# [Dataset content]
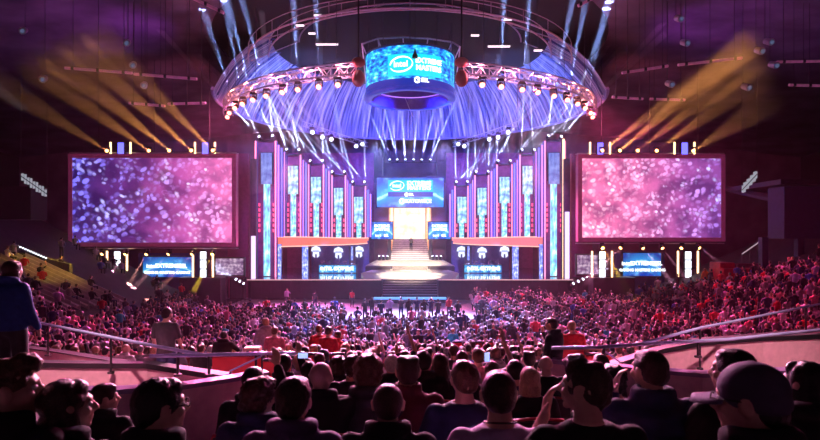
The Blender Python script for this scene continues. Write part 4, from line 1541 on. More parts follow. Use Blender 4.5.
def remeshed(m_, voxel, smooth=2, name='m'):
    me = bpy.data.meshes.new(name)
    me.from_pydata(m_.v, [], m_.f)
    bm = bmesh.new()
    bm.from_mesh(me)
    bmesh.ops.recalc_face_normals(bm, faces=bm.faces)
    bm.to_mesh(me)
    bm.free()
    o = bpy.data.objects.new('tmp', me)
    COL.objects.link(o)
    r = o.modifiers.new('r', 'REMESH')
    r.mode = 'VOXEL'
    r.voxel_size = voxel
    s = o.modifiers.new('s', 'SMOOTH')
    s.factor = .5
    s.iterations = smooth
    dg = bpy.context.evaluated_depsgraph_get()
    out = bpy.data.meshes.new_from_object(o.evaluated_get(dg))
    bpy.data.objects.remove(o)
    bpy.data.meshes.remove(me)
    out.polygons.foreach_set('use_smooth', [True] * len(out.polygons))
    out.name = name
    return out


HC = Vector((0, .015, 1.180))          # head centre of a seated figure, feet at z = 0


def head_parts(m_, M):
    """skull, jaw, nose, brow, lips, ears through matrix M (head space to body space)"""
    def ball(c, r, n=14, k=10):
        s = len(m_.v)
        m_.ball(c, r, n, k)
        for i in range(s, len(m_.v)):
            m_.v[i] = M @ m_.v[i]

    def caps(pts, rr, n=10):
        s = len(m_.v)
        m_.capsule(pts, rr, n)
        for i in range(s, len(m_.v)):
            m_.v[i] = M @ m_.v[i]
    ball((0, -.012, .012), (.077, .095, .088), 20, 14)
    ball((0, .012, -.035), (.066, .078, .068), 16, 12)
    ball((0, .030, -.072), (.045, .052, .036))
    ball((0, .074, -.094), (.022, .018, .018))
    caps([(0, .088, .004), (0, .110, -.030)], [.010, .014])
    ball((.012, .098, -.036), (.010, .012, .009)); ball((-.012, .098, -.036), (.010, .012, .009))
    caps([(-.036, .076, .018), (0, .084, .020), (.036, .076, .018)], [.011, .013, .011])
    ball((0, .089, -.060), (.024, .010, .006)); ball((0, .088, -.070), (.020, .010, .006))
    ball((-.045, .062, -.028), (.022, .022, .022)); ball((.045, .062, -.028), (.022, .022, .022))
    for s in (-1, 1):
        ball((s * .080, -.004, -.012), (.010, .021, .033))
        ball((s * .084, -.010, .006), (.009, .016, .015))


def hand(m_, wrist, dirv, side, up=Vector((0, 0, 1)), s=1.0, curl=.5):
    """palm with four unequal bent fingers and a thumb leaving its side"""
    d = Vector(dirv).normalized()
    sd = d.cross(up).normalized() * side
    n = sd.cross(d).normalized() * side
    w_ = Vector(wrist)
    for k in range(4):
        a = w_ + d * .02 * s + sd * (.012 - .012 * k + .006) * s
        b = w_ + d * .085 * s + sd * (.030 - .020 * k) * s
        m_.capsule([a, b], [.016 * s, .013 * s], 8)
        L = (.040, .046, .043, .034)[k] * s
        d1 = (d * cos(curl * .7) - n * sin(curl * .7))
        d2 = (d * cos(curl * 1.7) - n * sin(curl * 1.7))
        c = b + d1 * L
        e = c + d2 * L * .8
        m_.capsule([b, c, e], [.011 * s, .010 * s, .008 * s], 8)
    a = w_ + d * .025 * s + sd * .022 * s
    b = a + (d * .5 + sd * .75 - n * .3).normalized() * .045 * s
    c = b + (d * .9 + sd * .3 - n * .4).normalized() * .035 * s
    m_.capsule([a, b, c], [.014 * s, .012 * s, .009 * s], 8)


def ell(m_, pts, n=16):
    """tube of elliptical rings: (centre, rx, ry)"""
    m_.loft([[Vector(c) + Vector((rx * cos(2 * pi * i / n), ry * sin(2 * pi * i / n), 0)) for i in range(n)] for c, rx, ry in pts])


ARMS = {  # elbow, wrist, hand direction for the right side (+x); mirrored for the left
    'lap': ((.25, .04, .76), (.13, .30, .66), (-.3, 1, -.1)),
    'phone': ((.24, .20, .92), (.10, .36, 1.22), (-.1, .1, 1)),
    'high': ((.27, .16, 1.22), (.16, .22, 1.50), (-.1, .1, 1)),
    'chin': ((.27, .20, .80), (.10, .22, 1.03), (-.4, -.2, 1)),
    'side': ((.24, -.02, .73), (.25, .10, .50), (0, .2, -1)),
    'face': ((.25, .14, .80), (.135, .15, 1.02), (-.15, -.1, 1)),
}


def head_matrix(yaw, tilt, hc=HC):
    return Matrix.Translation(hc) @ Matrix.Rotation(radians(yaw), 4, 'Z') @ Matrix.Rotation(radians(tilt), 4, 'X')


def figure(name, seated=True, arms=('lap', 'lap'), yaw=0, tilt=0, hair='short', top='tee', voxel=.02, broad=1.0, fingers=True, hat=None):
    """dict of meshes for one figure; feet on z = 0, facing +y"""
    lift = 0 if seated else .46
    L = Vector((0, 0, lift))
    hm_ = head_matrix(yaw, tilt, HC + L)
    b = MB()
    head_parts(b, hm_)
    b.capsule([HC + L + Vector((0, -.03, -.05)), Vector((0, -.035, 1.03)) + L], [.052, .062], 14)
    S_ = broad
    tor = [((0, -.02, .50), .155, .115), ((0, -.03, .62), .145, .105), ((0, -.04, .80), .155 * S_, .11), ((0, -.04, .93), .17 * S_, .11), ((0, -.04, 1.00), .16 * S_, .09), ((0, -.035, 1.045), .085, .06)]
    ell(b, [(Vector(c) + L, rx, ry) for c, rx, ry in tor])
    c_ = MB()
    g = .018 if top == 'tee' else .032
    ell(c_, [(Vector(c) + L, rx + g, ry + g) for c, rx, ry in tor[:-1]] + [(Vector((0, -.035, 1.05)) + L, .085 + g * .4, .062 + g * .4)])
    for s, a in ((1, arms[0]), (-1, arms[1])):
        e, w_, hd = [Vector(q) for q in ARMS[a]]
        if not seated and a == 'lap':
            e, w_, hd = [Vector(q) for q in ARMS['side']]
        for q in (e, w_, hd):
            q.x *= s
        sh = Vector((s * .175 * S_, -.04, .975)) + L
        e, w_ = e + L, w_ + L
        b.capsule([sh, e, w_], [.050, .038, .026], 10)
        if fingers:
            hand(b, w_, hd, -s)
        else:
            b.capsule([w_, w_ + hd.normalized() * .09], [.028, .024], 8)
        if top == 'tee':
            m = sh.lerp(e, .75)
            c_.capsule([sh, m], [.068, .060], 12)
        else:
            c_.capsule([sh, e, w_.lerp(e, .08)], [.074, .058, .042], 12)
    t_ = MB()
    for s in (-1, 1):
        if seated:
            J = [(s * .09, 0, .50), (s * .13, .44, .50), (s * .13, .42, .09)]
            F = (s * .14, .56, .04)
        else:
            J = [(s * .09, -.01, .95), (s * .11, .02, .50), (s * .12, -.02, .09)]
            F = (s * .14, .12, .04)
        b.capsule(J, [.075, .052, .036], 10)
        b.capsule([J[2], F], [.035, .03], 8)
        t_.capsule([J[0], J[1], (J[2][0], J[2][1], .10)], [.098, .072, .058], 12)
        t_.capsule([(J[2][0], J[2][1] - .01, .045), (F[0], F[1], .042)], [.045, .042], 10)
    t_.ball(Vector((0, -.02, .52 + lift)), (.175, .13, .10), 14, 8)
    if top == 'hood':
        for k in range(9):
            a = radians(-100 + 200 * k / 8)
            c_.ball(Vector((.085 * sin(a), -.045 - .075 * cos(a), 1.075 + .015 * cos(a))) + L, (.045, .042, .038), 10, 6)
    if top in ('puffer',):
        for k in range(9):
            a = radians(-130 + 260 * k / 8)
            c_.ball(Vector((.085 * sin(a), -.04 - .07 * cos(a), 1.07)) + L, (.038, .038, .042), 10, 6)
        for k in range(6):
            z = .58 + .08 * k
            ell(c_, [(Vector((0, -.04, z - .03)) + L, .18 * S_, .14), (Vector((0, -.04, z)) + L, .205 * S_, .165), (Vector((0, -.04, z + .03)) + L, .18 * S_, .14)])
        for s in (-1, 1):
            sh = Vector((s * .175 * S_, -.04, .975)) + L
            e = Vector(ARMS[arms[0 if s > 0 else 1]][0])
            e.x *= s
            e = e + L
            for k in range(4):
                c_.ball(sh.lerp(e, k / 3.2), (.090, .090, .062), 12, 8)
    if top == 'collar':
        for k in range(11):
            a = radians(-130 + 260 * k / 10)
            c_.ball(Vector((.078 * sin(a), -.04 - .066 * cos(a), 1.085)) + L, (.022, .020, .034), 8, 6)
    out = {'body': remeshed(b, voxel, 2, name)}
    out['top'] = remeshed(c_, max(voxel, .014) * 1.15, 2, 'jacket' if top != 'tee' else 'shirt')
    out['trousers'] = remeshed(t_, max(voxel, .02) * 1.2, 2, 'trousers')
    # hair
    h = MB()

    def hb(c, r, n=16, k=12):
        s = len(h.v)
        h.ball(c, r, n, k)
        for i in range(s, len(h.v)):
            h.v[i] = hm_ @ h.v[i]
    amp = .004
    if hair == 'short':
        hb((0, -.018, .021), (.087, .101, .095)); hb((0, .040, .066), (.060, .045, .040)); hb((0, -.05, -.02), (.074, .066, .07))
    elif hair == 'crew':
        hb((0, -.018, .019), (.0835, .0975, .0915)); hb((0, .02, .066), (.062, .062, .038)); hb((0, -.048, -.015), (.074, .066, .065))
        amp = .002
    elif hair == 'buzz':
        hb((0, -.018, .0175), (.0812, .0955, .0892)); hb((0, -.046, -.015), (.071, .0635, .060))
        amp = .0006
    elif hair == 'quiff':
        hb((0, -.018, .022), (.084, .096, .092)); hb((0, .045, .085), (.062, .05, .045)); hb((.02, .075, .085), (.045, .03, .03)); hb((0, -.05, -.02), (.072, .064, .065))
        amp = .010
    elif hair == 'curly':
        hb((0, -.022, .030), (.100, .110, .100)); hb((0, .045, .075), (.075, .050, .045)); hb((0, -.055, -.03), (.090, .075, .075))
        amp = .016
    elif hair == 'long':
        hb((0, -.022, .022), (.090, .102, .092)); hb((0, .03, .065), (.065, .05, .04))
        hb((0, -.055, -.10), (.090, .060, .12)); hb((0, -.075, -.20), (.080, .045, .12)); hb((.070, -.01, -.08), (.026, .05, .10)); hb((-.070, -.01, -.08), (.026, .05, .10))
        amp = .007
    elif hair == 'bun':
        hb((0, -.020, .020), (.084, .098, .088)); hb((0, .03, .06), (.06, .05, .036)); hb((0, -.115, .05), (.038, .036, .036)); hb((0, -.05, -.02), (.074, .066, .07))
    elif hair == 'flat':
        hb((0, -.018, .020), (.082, .095, .085)); hb((0, -.02, .075), (.068, .075, .032)); hb((.045, -.02, .078), (.032, .06, .03)); hb((-.045, -.02, .078), (.032, .06, .03)); hb((0, -.05, -.02), (.072, .064, .065))
    if hair not in ('bald', 'cap'):
        hv_ = max(voxel * .9, .007)
        hmesh = remeshed(h, hv_, 1, 'hair')
        fr = {'curly': 34, 'long': 26, 'quiff': 30}.get(hair, 55)
        inv = hm_.inverted()
        for v in hmesh.vertices:
            q = inv @ v.co
            st = Vector((q.x * fr, q.y * fr, q.z * fr * (.35 if hair in ('long', 'short', 'bun') else 1)))
            n_ = noise.noise(st) + .5 * noise.noise(st * 2.1)
            v.co += v.normal * n_ * amp
        out['hair'] = hmesh
    if hair == 'cap':
        h = MB()
        hb((0, -.014, .030), (.090, .106, .088), 22, 14)
        hb((0, -.05, -.01), (.080, .072, .05))
        hb((0, -.014, .116), (.010, .010, .007), 10, 6)
        out['cap_crown'] = remeshed(h, .008, 3, 'cap_crown')
        h = MB()
        for k in range(2):
            s0 = len(h.v)
            rings = []
            for j in range(7):
                f = j / 6
                y = .06 + .11 * f
                wdt = .086 * (1 - .55 * f ** 2.4)
                rings.append([(x * wdt, y - .0 * abs(x), .012 - .012 * f - .016 * x * x + dz) for x in (-1, -.6, -.2, .2, .6, 1) for dz in (0,)] + [(x * wdt, y, .007 - .012 * f - .016 * x * x) for x in (1, .6, .2, -.2, -.6, -1)])
            if k == 0:
                h.loft(rings)
            for i in range(s0, len(h.v)):
                h.v[i] = hm_ @ h.v[i]
        me = bpy.data.meshes.new('cap_brim')
        me.from_pydata(h.v, [], h.f)
        me.polygons.foreach_set('use_smooth', [True] * len(me.polygons))
        out['cap_brim'] = me
        h = MB()
        hb((0, -.052, -.045), (.072, .058, .05))
        out['hair'] = remeshed(h, .008, 1, 'hair')
    out['_hm'] = hm_
    return out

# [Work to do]
Quote, please, every line of the material above from its start through the line that has "HC = Vector((0, .015, 1.180))", reproducing the words exactly and dropping any images.

# [Solution for this problem]
The Blender Python script for this scene continues. Write part 4, from line 1541 on. More parts follow. Use Blender 4.5.
def remeshed(m_, voxel, smooth=2, name='m'):
    me = bpy.data.meshes.new(name)
    me.from_pydata(m_.v, [], m_.f)
    bm = bmesh.new()
    bm.from_mesh(me)
    bmesh.ops.recalc_face_normals(bm, faces=bm.faces)
    bm.to_mesh(me)
    bm.free()
    o = bpy.data.objects.new('tmp', me)
    COL.objects.link(o)
    r = o.modifiers.new('r', 'REMESH')
    r.mode = 'VOXEL'
    r.voxel_size = voxel
    s = o.modifiers.new('s', 'SMOOTH')
    s.factor = .5
    s.iterations = smooth
    dg = bpy.context.evaluated_depsgraph_get()
    out = bpy.data.meshes.new_from_object(o.evaluated_get(dg))
    bpy.data.objects.remove(o)
    bpy.data.meshes.remove(me)
    out.polygons.foreach_set('use_smooth', [True] * len(out.polygons))
    out.name = name
    return out


HC = Vector((0, .015, 1.180))          # head centre of a seated figure, feet at z = 0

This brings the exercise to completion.